_RECORDED DATA_
..........

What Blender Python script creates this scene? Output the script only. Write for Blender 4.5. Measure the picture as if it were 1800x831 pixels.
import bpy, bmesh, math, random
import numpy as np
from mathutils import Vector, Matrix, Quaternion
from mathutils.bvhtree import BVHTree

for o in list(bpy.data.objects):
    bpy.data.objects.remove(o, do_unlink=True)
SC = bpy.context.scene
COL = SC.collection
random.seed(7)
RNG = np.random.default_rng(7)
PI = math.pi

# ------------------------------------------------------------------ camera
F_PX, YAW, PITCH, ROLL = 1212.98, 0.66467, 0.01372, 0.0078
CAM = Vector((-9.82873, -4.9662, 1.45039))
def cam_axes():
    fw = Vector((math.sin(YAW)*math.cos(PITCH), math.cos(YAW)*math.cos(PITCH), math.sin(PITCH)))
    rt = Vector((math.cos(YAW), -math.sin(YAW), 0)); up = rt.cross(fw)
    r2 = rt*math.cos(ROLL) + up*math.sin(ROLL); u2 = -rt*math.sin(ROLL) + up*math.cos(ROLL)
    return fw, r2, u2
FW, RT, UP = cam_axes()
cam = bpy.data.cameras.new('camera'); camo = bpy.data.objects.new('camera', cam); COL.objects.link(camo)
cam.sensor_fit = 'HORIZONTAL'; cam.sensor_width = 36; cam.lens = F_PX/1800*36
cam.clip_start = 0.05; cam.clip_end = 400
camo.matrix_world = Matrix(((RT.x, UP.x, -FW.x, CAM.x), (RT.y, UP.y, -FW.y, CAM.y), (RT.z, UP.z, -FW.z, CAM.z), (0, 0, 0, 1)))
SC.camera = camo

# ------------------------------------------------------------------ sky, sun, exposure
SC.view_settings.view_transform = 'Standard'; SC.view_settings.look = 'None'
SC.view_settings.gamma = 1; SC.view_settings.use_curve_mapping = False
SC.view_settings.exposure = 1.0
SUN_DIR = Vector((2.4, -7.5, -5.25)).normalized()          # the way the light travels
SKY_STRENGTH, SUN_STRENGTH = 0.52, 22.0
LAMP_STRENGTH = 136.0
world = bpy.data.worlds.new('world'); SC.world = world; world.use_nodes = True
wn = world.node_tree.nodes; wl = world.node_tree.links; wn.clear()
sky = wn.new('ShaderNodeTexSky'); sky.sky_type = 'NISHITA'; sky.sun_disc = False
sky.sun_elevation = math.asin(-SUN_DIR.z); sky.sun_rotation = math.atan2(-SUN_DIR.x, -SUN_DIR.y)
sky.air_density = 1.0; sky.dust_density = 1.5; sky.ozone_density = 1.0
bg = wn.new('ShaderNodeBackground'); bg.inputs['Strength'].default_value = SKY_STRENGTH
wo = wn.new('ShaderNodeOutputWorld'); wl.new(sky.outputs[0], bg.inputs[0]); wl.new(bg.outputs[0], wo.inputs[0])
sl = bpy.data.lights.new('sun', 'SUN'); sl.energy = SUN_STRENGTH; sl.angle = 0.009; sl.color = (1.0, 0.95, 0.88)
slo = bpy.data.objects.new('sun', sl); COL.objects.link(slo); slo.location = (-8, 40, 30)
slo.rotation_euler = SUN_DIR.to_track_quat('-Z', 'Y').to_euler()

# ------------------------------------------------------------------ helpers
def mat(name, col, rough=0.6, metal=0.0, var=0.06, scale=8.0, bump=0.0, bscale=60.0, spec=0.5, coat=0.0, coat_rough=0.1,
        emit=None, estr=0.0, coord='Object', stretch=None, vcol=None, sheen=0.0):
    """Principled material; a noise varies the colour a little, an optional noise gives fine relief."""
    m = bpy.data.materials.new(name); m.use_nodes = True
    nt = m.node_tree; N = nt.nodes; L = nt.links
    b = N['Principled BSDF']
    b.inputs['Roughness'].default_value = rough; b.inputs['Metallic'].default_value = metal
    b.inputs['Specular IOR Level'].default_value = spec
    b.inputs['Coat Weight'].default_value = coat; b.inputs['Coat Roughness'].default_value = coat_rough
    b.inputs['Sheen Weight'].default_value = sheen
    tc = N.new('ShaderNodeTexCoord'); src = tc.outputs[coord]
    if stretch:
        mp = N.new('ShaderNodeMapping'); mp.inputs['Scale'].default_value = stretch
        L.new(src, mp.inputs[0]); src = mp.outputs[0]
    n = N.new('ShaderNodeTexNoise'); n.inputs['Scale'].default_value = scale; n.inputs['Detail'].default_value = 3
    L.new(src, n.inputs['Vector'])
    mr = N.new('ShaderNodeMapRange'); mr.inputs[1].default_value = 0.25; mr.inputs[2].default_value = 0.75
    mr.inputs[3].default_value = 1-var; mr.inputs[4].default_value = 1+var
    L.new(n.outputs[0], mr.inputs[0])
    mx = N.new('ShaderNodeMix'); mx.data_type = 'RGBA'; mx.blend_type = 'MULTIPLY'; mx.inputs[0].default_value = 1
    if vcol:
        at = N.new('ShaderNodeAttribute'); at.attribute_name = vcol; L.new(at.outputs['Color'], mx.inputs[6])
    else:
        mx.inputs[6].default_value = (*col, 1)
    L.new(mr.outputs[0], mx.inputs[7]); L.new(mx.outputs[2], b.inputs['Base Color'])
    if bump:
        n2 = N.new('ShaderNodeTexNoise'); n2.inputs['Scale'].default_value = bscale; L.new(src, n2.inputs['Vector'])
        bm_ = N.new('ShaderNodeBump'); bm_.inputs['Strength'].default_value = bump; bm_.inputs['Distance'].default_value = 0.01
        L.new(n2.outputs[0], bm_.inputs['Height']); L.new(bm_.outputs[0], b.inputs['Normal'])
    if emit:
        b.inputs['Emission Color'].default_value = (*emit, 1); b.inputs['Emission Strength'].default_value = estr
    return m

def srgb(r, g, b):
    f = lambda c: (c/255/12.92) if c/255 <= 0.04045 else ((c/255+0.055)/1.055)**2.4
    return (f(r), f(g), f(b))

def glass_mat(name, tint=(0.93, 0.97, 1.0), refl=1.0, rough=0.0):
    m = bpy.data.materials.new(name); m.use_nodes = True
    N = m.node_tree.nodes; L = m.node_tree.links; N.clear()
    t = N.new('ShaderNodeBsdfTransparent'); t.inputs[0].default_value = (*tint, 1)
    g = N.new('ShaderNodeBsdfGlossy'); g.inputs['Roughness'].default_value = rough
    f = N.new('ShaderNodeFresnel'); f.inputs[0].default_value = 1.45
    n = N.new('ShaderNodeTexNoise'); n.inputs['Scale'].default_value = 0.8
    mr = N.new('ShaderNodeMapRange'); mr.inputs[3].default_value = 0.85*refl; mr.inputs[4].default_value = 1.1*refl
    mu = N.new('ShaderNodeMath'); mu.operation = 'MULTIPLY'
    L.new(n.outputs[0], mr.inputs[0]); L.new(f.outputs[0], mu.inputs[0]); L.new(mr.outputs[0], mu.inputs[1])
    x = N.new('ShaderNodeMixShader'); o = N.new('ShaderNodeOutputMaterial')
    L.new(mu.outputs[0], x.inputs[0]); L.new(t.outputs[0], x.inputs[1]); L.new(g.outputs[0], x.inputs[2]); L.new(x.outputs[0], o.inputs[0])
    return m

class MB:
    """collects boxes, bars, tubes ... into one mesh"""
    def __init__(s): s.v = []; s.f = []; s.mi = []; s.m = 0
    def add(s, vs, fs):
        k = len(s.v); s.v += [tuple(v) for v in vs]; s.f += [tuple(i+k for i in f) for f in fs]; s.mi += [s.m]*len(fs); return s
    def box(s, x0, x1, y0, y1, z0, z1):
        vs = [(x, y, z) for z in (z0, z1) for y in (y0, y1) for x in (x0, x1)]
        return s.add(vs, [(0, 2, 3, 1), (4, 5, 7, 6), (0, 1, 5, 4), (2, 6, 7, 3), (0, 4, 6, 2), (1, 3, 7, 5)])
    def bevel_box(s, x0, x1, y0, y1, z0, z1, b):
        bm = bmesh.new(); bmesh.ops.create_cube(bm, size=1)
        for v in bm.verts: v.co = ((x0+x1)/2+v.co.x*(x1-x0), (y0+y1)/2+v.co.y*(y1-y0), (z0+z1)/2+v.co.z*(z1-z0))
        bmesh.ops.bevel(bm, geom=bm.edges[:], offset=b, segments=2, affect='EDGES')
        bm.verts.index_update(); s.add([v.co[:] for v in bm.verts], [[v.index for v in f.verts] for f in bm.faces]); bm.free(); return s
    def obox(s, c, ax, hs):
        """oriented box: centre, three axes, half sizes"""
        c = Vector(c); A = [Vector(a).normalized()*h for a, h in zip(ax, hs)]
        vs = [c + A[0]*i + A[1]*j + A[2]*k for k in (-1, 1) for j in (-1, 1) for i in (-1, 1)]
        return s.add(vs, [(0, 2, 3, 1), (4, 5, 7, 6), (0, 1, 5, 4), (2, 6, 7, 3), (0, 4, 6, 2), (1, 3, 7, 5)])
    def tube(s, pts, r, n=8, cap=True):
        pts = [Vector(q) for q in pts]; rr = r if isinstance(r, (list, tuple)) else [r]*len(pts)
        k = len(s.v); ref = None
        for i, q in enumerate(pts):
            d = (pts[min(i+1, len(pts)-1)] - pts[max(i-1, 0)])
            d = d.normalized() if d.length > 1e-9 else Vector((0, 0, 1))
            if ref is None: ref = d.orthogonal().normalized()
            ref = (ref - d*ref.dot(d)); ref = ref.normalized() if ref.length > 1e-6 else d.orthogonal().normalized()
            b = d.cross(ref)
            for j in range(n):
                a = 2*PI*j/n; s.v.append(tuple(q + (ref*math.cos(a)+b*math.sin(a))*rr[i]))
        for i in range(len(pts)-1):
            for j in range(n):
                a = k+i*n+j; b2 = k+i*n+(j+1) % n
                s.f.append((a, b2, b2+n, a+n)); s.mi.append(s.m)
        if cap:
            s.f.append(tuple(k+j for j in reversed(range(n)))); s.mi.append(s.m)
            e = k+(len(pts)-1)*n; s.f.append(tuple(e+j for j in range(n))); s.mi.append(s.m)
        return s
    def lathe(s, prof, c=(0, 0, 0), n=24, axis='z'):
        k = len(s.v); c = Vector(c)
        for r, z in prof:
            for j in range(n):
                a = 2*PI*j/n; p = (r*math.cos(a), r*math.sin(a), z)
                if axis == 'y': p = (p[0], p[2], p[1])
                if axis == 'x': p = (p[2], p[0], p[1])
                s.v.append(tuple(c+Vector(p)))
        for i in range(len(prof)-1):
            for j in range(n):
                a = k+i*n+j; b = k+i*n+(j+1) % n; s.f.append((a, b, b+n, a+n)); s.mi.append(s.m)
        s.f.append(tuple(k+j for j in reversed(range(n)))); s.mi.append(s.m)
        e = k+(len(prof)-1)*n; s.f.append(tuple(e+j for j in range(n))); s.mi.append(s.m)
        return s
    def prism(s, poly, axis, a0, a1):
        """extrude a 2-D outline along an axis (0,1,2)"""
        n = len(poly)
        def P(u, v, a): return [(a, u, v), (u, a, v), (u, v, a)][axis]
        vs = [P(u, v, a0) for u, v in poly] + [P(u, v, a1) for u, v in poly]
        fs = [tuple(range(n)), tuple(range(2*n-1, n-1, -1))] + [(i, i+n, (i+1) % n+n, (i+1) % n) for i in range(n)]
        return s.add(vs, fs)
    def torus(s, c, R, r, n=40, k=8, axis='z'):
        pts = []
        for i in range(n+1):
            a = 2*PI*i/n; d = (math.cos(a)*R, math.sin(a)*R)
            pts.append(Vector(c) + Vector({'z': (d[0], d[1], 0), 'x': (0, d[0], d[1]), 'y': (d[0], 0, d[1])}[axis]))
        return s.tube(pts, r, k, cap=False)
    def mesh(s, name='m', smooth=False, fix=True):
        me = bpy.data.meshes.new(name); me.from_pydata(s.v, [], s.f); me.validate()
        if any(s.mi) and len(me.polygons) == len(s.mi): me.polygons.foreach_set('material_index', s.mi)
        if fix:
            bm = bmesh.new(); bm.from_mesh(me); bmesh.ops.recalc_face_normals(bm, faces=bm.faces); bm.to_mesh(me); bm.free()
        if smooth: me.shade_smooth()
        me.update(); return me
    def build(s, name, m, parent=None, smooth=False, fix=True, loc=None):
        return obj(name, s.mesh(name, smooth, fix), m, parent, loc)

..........

_EXERCISE TASK_
Search the lines for the word "scene" and report how many contain it, by number only.

_REPLY TO THE TASK_
2